How A Midwest Girl Trains Biathlon

Posted by Amanda Kautzer on Oct 15th 2020

How A Midwest Girl Trains Biathlon

By Amanda Kautzer 

Fall in the Keweenaw 

As a skier, I feel pressure to claim winter as my favorite season, but every fall I am reminded just how strongly I feel about the beautiful little bit of heaven squeezed in between summer and winter. 

In a normal year, the unofficial start to my fall season is training camp with the Michigan Tech team. Now that I have graduated, some things have changed, but this year I’ve been lucky enough to spend some time here in the Keweenaw. For those unfamiliar with the UP, the Keweenaw is the peninsula that sticks out into the middle of Lake Superior, and its geography is responsible for the large amounts of snowfall that make its winters infamous in the Midwest. While there are endless reasons I love it here, I’ll pick out a few to highlight. 

First, the fall colors in the Keweenaw are absolutely spectacular. The best way I can describe the intensity of the color is if you somehow found yourself in the middle of a Crayola crayon forest, but all the crayons are special edition fluorescent colors. While there are many ways to enjoy the views, my personal preference is on a mountain bike. Copper Harbor, about an hour north of Houghton, has some of my all-time favorite trails, and some of the best views in the peninsula. It’s hard to beat rolling down a smooth flow trail surrounded by a blur of fall color. 

Taking a break to enjoy the view. 

Another event that epitomizes fall for me is Michigan Tech’s 5K running time trial. In a typical year, this TT would kick off our fall training as a team and was always a fun way start the season. This year, I was unable to compete in the TT with MTU, but instead organized a small socially-distanced community 5K. Given that my final season of cross-country running eligibility got cancelled, it felt REALLY good to lace up the spikes and break out the jersey again, even if it was only a race against the clock. I also gained a new appreciation for course marking, as I accidentally led some people astray by poorly placing pin flags on the course. Fortunately, the participants in my “race” were great sports about it. 

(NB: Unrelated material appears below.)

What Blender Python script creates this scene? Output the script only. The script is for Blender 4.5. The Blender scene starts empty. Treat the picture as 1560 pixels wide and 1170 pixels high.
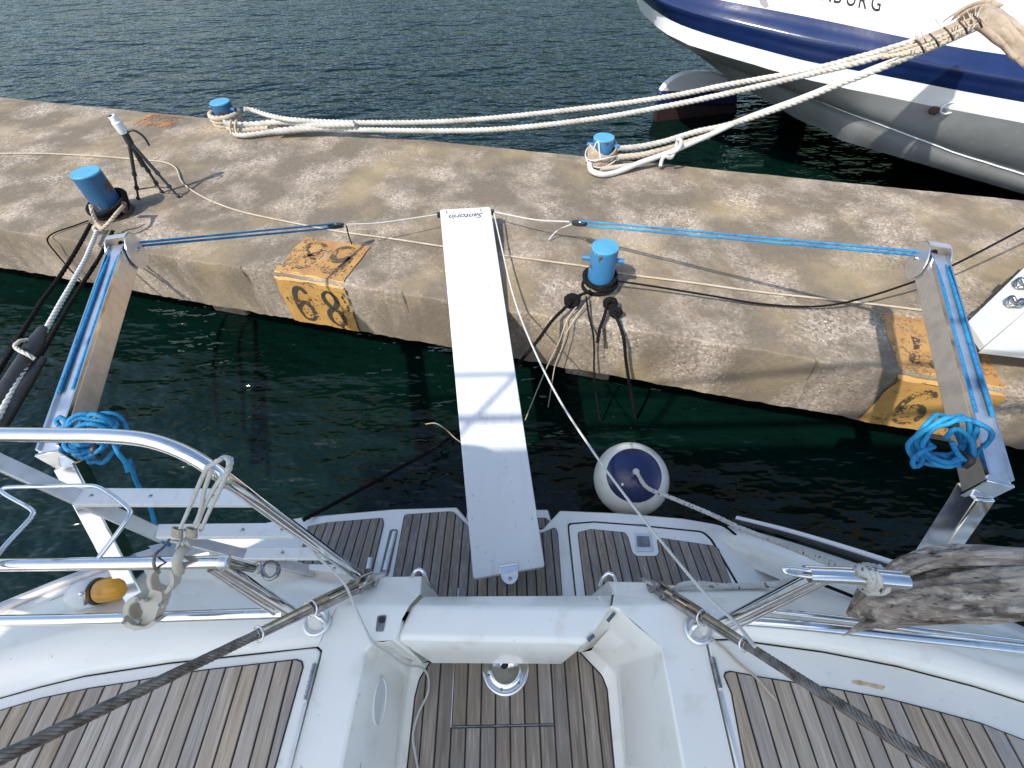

Along with the time trial, another go-to fall event is the Lake Superior shoreline rollerski. The normal route starts in Ahmeek and finishes at the top of Brockway Mountain (it’s worth a quick google maps search). For me, the joy this singular workout brings me each year makes up for all the rollerski scars, ripped clothes, and broken poles I have acquired over the years. As per the theme of fall in the Keweenaw, the route is gorgeous. This year, the icing on the cake was mile after mile of fresh pavement, making it possible to enjoy the view rather than constantly be on the look out for killer pebbles. 

Shoreline ski on Lake Superior. 

If you haven’t gathered, I LOVE the Keweenaw; but it’s important to remember that other people love it just as much, and for different reasons. While rollerskiing has always been inherently dangerous, I’ve noticed an increase in aggressive and/or careless driving this year, making it all the more crucial that we as rollerskiers, and endurance athletes in general, are seen on the road. Lights, reflectors, and high vis clothing are all great options. My personal favorite is a high vis vest with reflectors. With the changing leaves also comes earlier sunsets, and I have found the reflective vests to be a great option to toss over any training gear. 

High vis keeping me safe during a classic sprint TT effort. 

Considering that I’m seeing the sun for the first time in 5 days as I’m writing this, I realize that my high regard for fall in the Keweenaw may be an unpopular opinion. As endurance athletes, it is easy to get bogged down in the grind of hours upon hours of training and lose sight of how lucky we are to be able to do this as a job. As Tara put it in a recent article, even the worst days as a skier are better than sitting at a desk every day. Stay safe, enjoy the ride, and keep your eyes open to the beauty of the world around you, even if there isn’t snow on the ground yet.